Performing Royalty in Contemporary Africa: Supplemental Material

This post builds on the research article “Performing Royalty in Contemporary Africa,” which was published in the May 2013 issue of the Society’s peer-reviewed journal, Cultural Anthropology.

Rebecca Hardin, "Coronation of Kgosi Leruo at the Royal Bafokeng Sports Palace, South Africa." August 16, 2003.

Editorial Footnotes

Cultural Anthropology has published a number of articles on the practical and theoretical intersections of politics, aesthetics, and cultural performance. See Dominic Boyer and Alexei Yurchak's "American Stiob: Or, What Late-Socialist Aesthetics of Parody Reveal about Contemporary Political Culture in the West" (2010), Deborah A. Thomas' "Democratizing Dance: Institutional Transformation and Hegemonic Re-ordering in Postcolonial Jamaica" (2002), and Ana Maria Alonso's "Conforming Disconformity: 'Mestizaje', Hybridity and the Aesthetics of Mexican Nationalism" (2004).
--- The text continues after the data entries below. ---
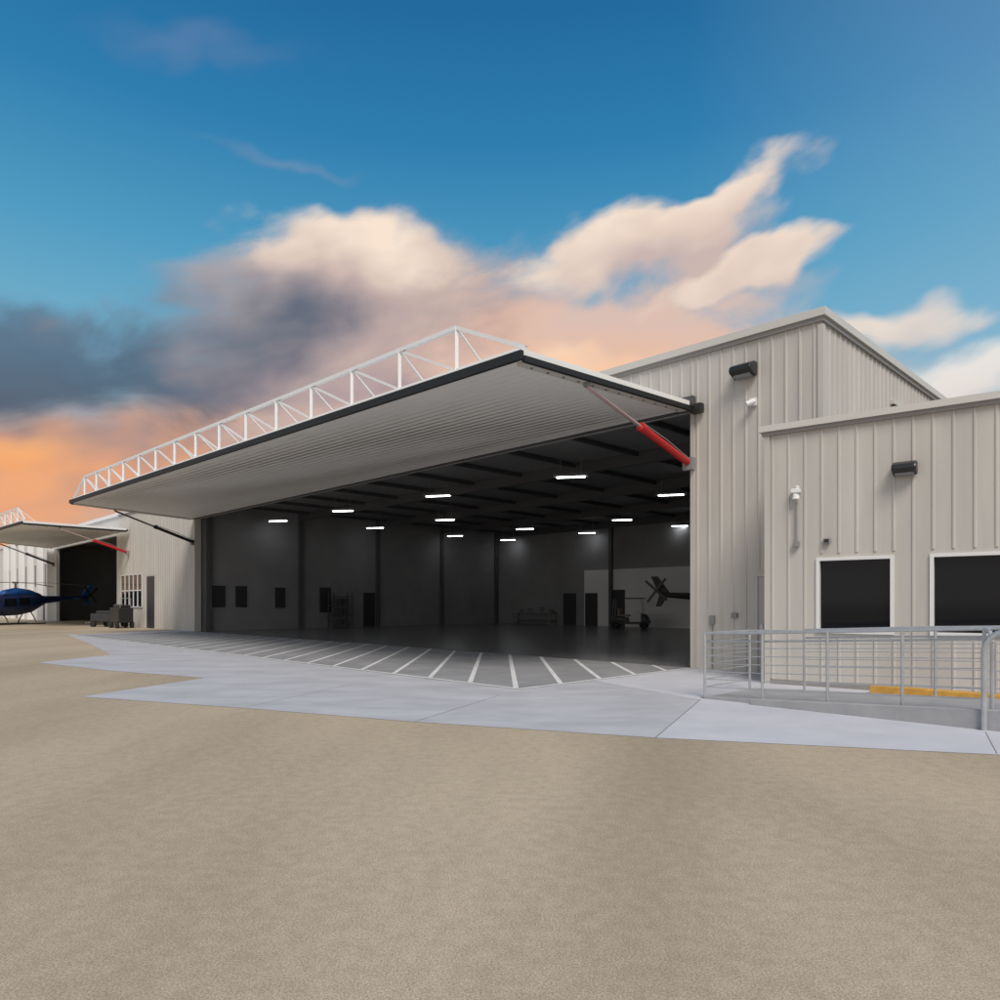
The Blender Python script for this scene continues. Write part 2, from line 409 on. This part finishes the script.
# ---------------------------------------------------------------- office building
of=empty('office_building',O(3,-2,0))
OH=4.95; OL=12.0
wins=[(0.97,2.2),(2.83,4.06),(5.4,6.63),(7.4,8.63)]
b=B()
zs0,zs1=1.07,2.42
prev=0
for (w0,w1) in wins:
    b.box(O,prev,w0,-.2,0,0,OH); b.box(O,w0,w1,-.2,0,0,zs0); b.box(O,w0,w1,-.2,0,zs1,OH); prev=w1
b.box(O,prev,OL,-.2,0,0,OH)
b.box(O,0,.2,-1.65,-.2,0,OH); b.box(O,OL-.2,OL,-9,-.2,0,OH)
b.done('exterior_wall','wall',of)
b=B(); ribs(b,O,.12,OL-.1,0,.1,OH-.02,.305,w=.028,h=.02,skip=[(w0-.12,w1+.12,zs0-.12,zs1+.12) for w0,w1 in wins])
b.done('siding_rib','wall',of)
b=B(); b.box(O,-.03,.07,-.3,.04,0,OH-.02); b.done('corner_trim','wall',of)
b=B(); b.box(O,-.003,OL+.003,-.22,.012,-.0,.1); b.done('base_flashing','trim',of)
b=B(); b.poly([O(.1,-.2,OH-.1),O(OL-.1,-.2,OH-.1),O(OL-.1,-9,OH-.1),H(T0-.02,-2,OH-.1),H(T0-.02,-.02,OH-.1),O(.1,-1.6,OH-.1)]); b.done('roof','trim',of)
b=B(); b.box(O,-.12,OL+.12,-.3,.12,OH+.03,OH+.15); b.done('parapet_cap','trimlight',of)
b=B(); b.box(O,-.07,OL+.07,-.26,.07,OH-.04,OH+.03); b.done('parapet_fascia','trim',of)
fb=B(); gb=B()
for w0,w1 in wins:
    f=.04
    for x0,x1,z0_,z1_ in ((w0-f,w0+.02,zs0-f,zs1+f),(w1-.02,w1+f,zs0-f,zs1+f)): fb.box(O,x0,x1,-.1,.035,z0_,z1_)
    fb.box(O,w0+.02,w1-.02,-.1,.033,zs1-.02,zs1+f); fb.box(O,w0+.02,w1-.02,-.1,.033,zs0-f,zs0+.02)
    gb.box(O,w0+.02,w1-.02,-.09,-.075,zs0+.02,zs1-.02)
fb.done('window_frame','frame',of); gb.done('window_glass','glass',of)

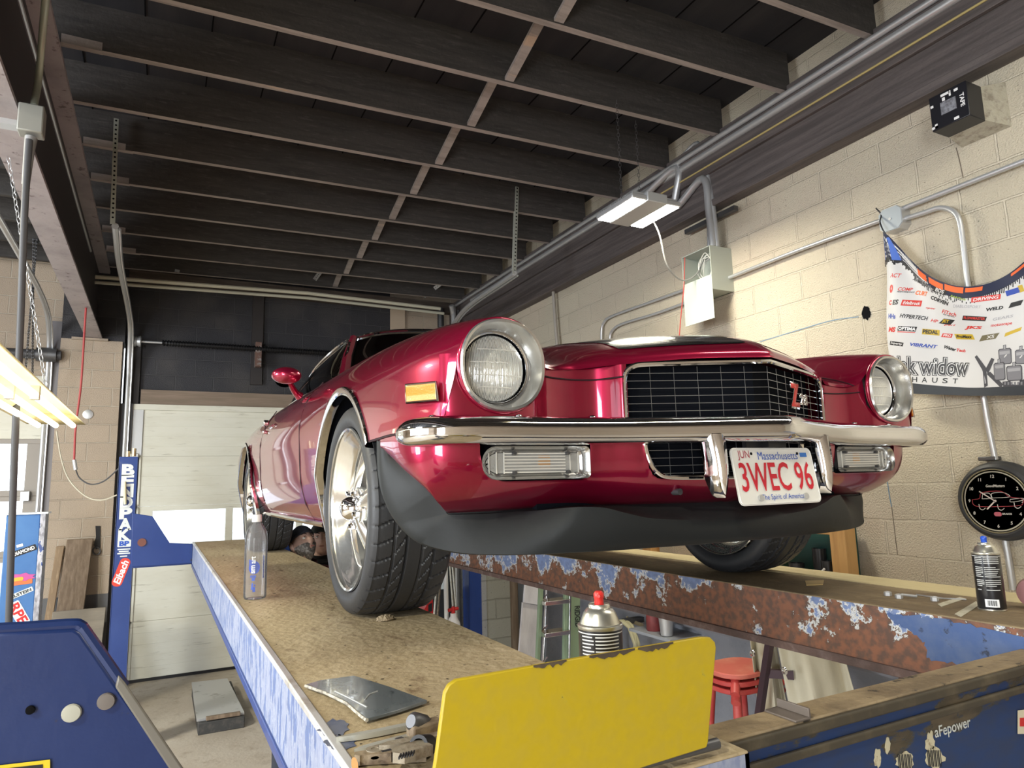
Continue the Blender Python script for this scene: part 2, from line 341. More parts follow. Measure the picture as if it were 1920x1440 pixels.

Cultural Anthropology has also recently published a number of articles on globalized brands and cultural identities. See Kedron Thomas' "Brand 'Piracy' and Postward Statecraft in Guatemala" (2013), Andrew Graan's "Counterfeiting the Nation? Skopje 2014 and the Politics of Nation Branding in Macedonia" (2013), and William Mazzarella's "'Very Bombay': Contending with the Global in an Indian Advertising Agency" (2003).

Related Resources

Information portals for the Royal Bafokeng Nation:

"The Royal Bafokeng Nation Operations Room"

"The Bafokeng Digital Archives"

Rebecca Hardin, "Swazi hillsides viewed from a royal guest house." August, 2004.

Questions for Classroom Discussion

1. Reconsider Mr. Mamba's interactions with the authors in light of Cook's subsequent position as an administrator for the Bafokeng nation. What is the role of anthropologists in the creation and modification of African "tradition"? How has their role changed from the colonial to the post-colonial eras for communities in Africa and elsewhere?

2. Alternatively, what role have anthropologists played in the creation of African "modernity" or "modern" subjectivities and practices? Is this an example of potential "alternate modernities," and how? How might current global economic conditions, as theorized in this article, qualify this reading?

3. Exercise the comparative question: how is this practice like or unlike what is seen elsewhere around the world? How are royal performances here like or unlike performances of European monarchies or other state spectacles like inauguration ceremonies?